Parties' sticky problem: How to make things better in 2004

By Walter R. Mears, Associated Press, 03/14/00

WASHINGTON -- With their 2000 presidential nominations clinched in a rush, both Republicans and Democrats are trying to figure out what -- if anything -- to do next time about the race of states to the front of the presidential primary line.

Al Gore and George W. Bush both coasted to delegate majorities Tuesday.

The front-loaded primary and caucus schedule -- with 28 states awarding delegates in one party or both in just eight days -- enabled the vice president and the Texas governor to win nominating majorities earlier in the election year than any prior candidate who wasn't already president.

Florida, Louisiana, Mississippi, Tennessee, Texas and Oklahoma voted Tuesday, their shared primary day reflecting an earlier attempt to shape the schedule to strengthen the hand of the South.

Southern states grouped their primaries in a bid for influence over the Democratic ticket in 1988, which didn't work then but did four years later. This time, California, New York and 14 other states vaulted ahead of the South.

Gore swept those March 7 contests, and brushed Democratic rival Bill Bradley aside as a candidate. Bush won the major Republican contests, forcing challenger John McCain to shelve his campaign.

That made the nominations a political certainty. Tuesday, it became a mathematical one, with delegate majorities in hand nearly five months before the national conventions vote to put Bush and Gore atop the major party tickets.

Before this campaign, the Republican and Democratic national committees began weighing the nomination process, with panels considering whether to try to impose a more measured pace to the primary calendar in 2004 and beyond. Even if they decide to try, history and political reality put the odds against them.

There's been talk of change for more than 20 years, perhaps to a system of regional primaries, which is one of the options now.

But the obstacles that always have blocked changes in the primary process are still there. Both parties would have to sign off on the same plan to make it work. Or Congress would have to step in where it has been wary of treading, and enact a law creating a presidential primary framework, over the certain protests of the states.

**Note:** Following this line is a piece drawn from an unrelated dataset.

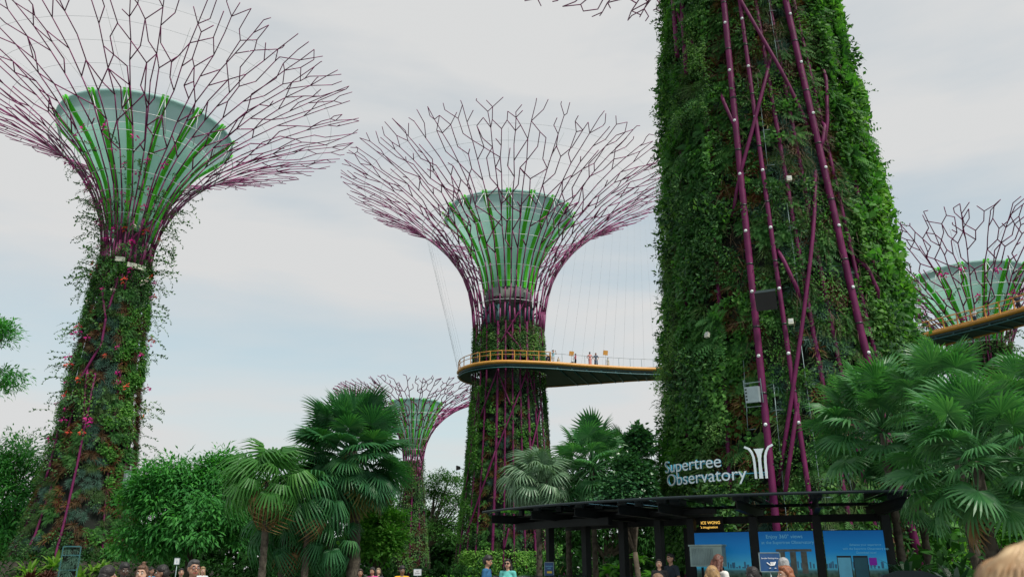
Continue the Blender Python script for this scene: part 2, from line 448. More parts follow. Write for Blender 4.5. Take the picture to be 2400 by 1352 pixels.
def canopy(tw, prof, N, seed, r0=.13, r1=.05, seg=2.4, rim=1.0, th0=0.0, minsp=1.5):
    """steel branches that grow over a flared surface of revolution, fork, and end in free tips; one part for each main branch"""
    r = random.Random(seed)
    P = crom(prof); L = np.concatenate([[0], np.cumsum(np.hypot(*np.diff(P, axis=0).T))]); S = L[-1]
    rr = lambda s_: float(np.interp(s_, L, P[:, 0])); zz = lambda s_: float(np.interp(s_, L, P[:, 1]))
    pos = lambda t, s_: Vector((rr(s_) * math.cos(t), rr(s_) * math.sin(t), zz(s_)))
    parts = [MB() for _ in range(N)]
    samples = []; nodes = []
    rad = lambda s_: r0 + (r1 - r0) * min(1, max(0, s_ / S)) ** .8
    def put(b, t, s_, t2, s2):
        k = max(1, int(abs(s2 - s_) / 1.6))
        if s_ > .55 * S: k = 1
        pts = [pos(t + (t2 - t) * i / k, s_ + (s2 - s_) * i / k) for i in range(k + 1)]
        parts[b].tube(pts, [rad(s_ + (s2 - s_) * i / k) for i in range(k + 1)], 5)
        for i in range(5): samples.append((pos(t + (t2 - t) * i / 4, s_ + (s2 - s_) * i / 4), (t, s_), (t2, s2)))
        nodes.append((t2, s2, pos(t2, s2)))
    h = []; cnt = 0
    for i in range(N):
        t = th0 + 2 * math.pi * (i + r.uniform(-.12, .12)) / N
        heapq.heappush(h, (0.0, cnt, i, t, 'main', r.choice((-1, 1)), t, S * rim * r.uniform(.93, 1.03))); cnt += 1
    while h:
        s_, _, b, t, st, sd, t0, smax = heapq.heappop(h)
        if s_ >= smax - .25: continue
        sp = 2 * math.pi * rr(s_) / N
        if st == 'main': ln = seg * r.uniform(.75, 1.25); de = R_(r.gauss(0, 2.5)) + (t0 - t) * .4
        elif st == 'out': ln = seg * r.uniform(.5, .95); de = sd * R_(r.uniform(24, 42))
        else: ln = seg * r.uniform(.6, 1.35); de = sd * R_(r.uniform(-8, 8))
        s2 = s_ + ln * math.cos(de)
        if s2 > smax: k = (smax - s_) / (s2 - s_); ln *= k; s2 = smax
        t2 = t + ln * math.sin(de) / max(.5, rr((s_ + s2) / 2))
        p2 = pos(t2, s2)
        stop = False
        if st != 'main':
            best = min(((q[2] - p2).length, q[0], q[1]) for q in nodes) if nodes else (9, 0, 0)
            if best[0] < seg * .30 and best[2] > s_ - .3 and abs(best[1] - t) + abs(best[2] - s_) > .05:
                t2, s2 = best[1], best[2]; stop = True
            else:
                near = [q for q in samples if (q[0] - p2).length < seg * .24 and q[2] != (t, s_) and q[1] != (t, s_)]
                if near: t2 = t + (t2 - t) * .6; s2 = s_ + (s2 - s_) * .6; stop = True
        put(b, t, s_, t2, s2)
        if stop: continue
        nx = []
        if st == 'main':
            nx.append(('main', -sd))
            if sp > minsp * .62 and r.random() < .85: nx.append(('out', sd))
            if sp > minsp * 1.9 and r.random() < .45: nx.append(('out', -sd))
        elif st == 'out':
            nx.append(('run', sd if r.random() < .85 else -sd))
            if r.random() < .12: nx.append(('out', -sd))
        else:
            k = r.random()
            if k < .50: nx += [('out', -sd), ('out', sd)]
            elif k < .72: nx += [('out', -sd), ('run', sd)]
            elif k < .92: nx.append(('out', -sd if r.random() < .6 else sd))
        for (a, d) in nx:
            heapq.heappush(h, (s2, cnt, b, t2, a, d, t0, smax if a == 'main' else S * rim * r.uniform(.9, 1.04))); cnt += 1
    for q in parts: q.build('canopy_branch', M_PURPLE_D, tw.root)
    return P, rr, zz, S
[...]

The Democrats set rules for their primaries before the 2000 campaign, with only Iowa and New Hampshire permitted to begin choosing delegates until a week ago when other states could vote -- which 16, including the two biggest, did. That rule was enforced with the threat of a 25 percent delegate penalty on any state that tried to start early.

The Republicans also tried to discourage leapfrogging to the front of the primary schedule by offering a 10 percent delegate bonus to states that would wait. But extra delegates are no draw when they can't influence a nomination because it already has been settled elsewhere.

So the Republicans would have to tell their state parties what to do, which goes against their grain.

"That's a big philosophical hurdle in our party," said Republican National Chairman Jim Nicholson. But he said in an interview it should be confronted.

"I think change is badly needed," Nicholson said. "If we don't change it, we're headed inexorably to a national primary day, and I think that would be bad."

Super Tuesday was close to one, and until it settled the Bush-McCain contest, voter turnout in the Republican primaries was up, to records in more than a dozen states. Turnout sagged in the less competitive Democratic primaries.

In the two states that voted on Friday, and almost certainly in Tuesday's foregone primaries, turnout turned minimal.

"The goal has got to be voter participation," said Democratic National Chairman Joe Andrew. "Not just a rigid system that tries to spread things out."

But when there's no contest, there's no draw to voters unless there are state nominations at stake along with the presidential primaries, as was the case in three states on Tuesday. The springtime primaries ahead -- 17 of them -- are combined, too.

Andrew said timing isn't the only issue. He said the Democrats took a major step to open the process by barring winner-take-all presidential primaries and awarding their delegates in proportion to popular votes.

Nicholson said the GOP committee studying the primary system is looking at that question. But ending winner-take-all rules is another matter. In New York, where Bush just won the 2000 primary, Gov. George Pataki has just proposed an overhaul to put all the 2004 GOP candidates on a statewide ballot and award all the delegates to the one who wins. California's biggest GOP delegation went entirely to Bush for winning the primary there.

In Florida, one of the states voting Tuesday, there's already pressure to go sooner in the next campaign so that everything won't be settled elsewhere.

Andrew said that in what the Democratic rules committee has heard so far as it considers the primaries, there is no consensus on either the problem or the solution.

But Nicholson said that unless there are changes, early primaries in the big states will settle nominations, leaving smaller states neither influence nor the attention of the presidential candidates. "It's just going to continue to get worse unless we do something," he said.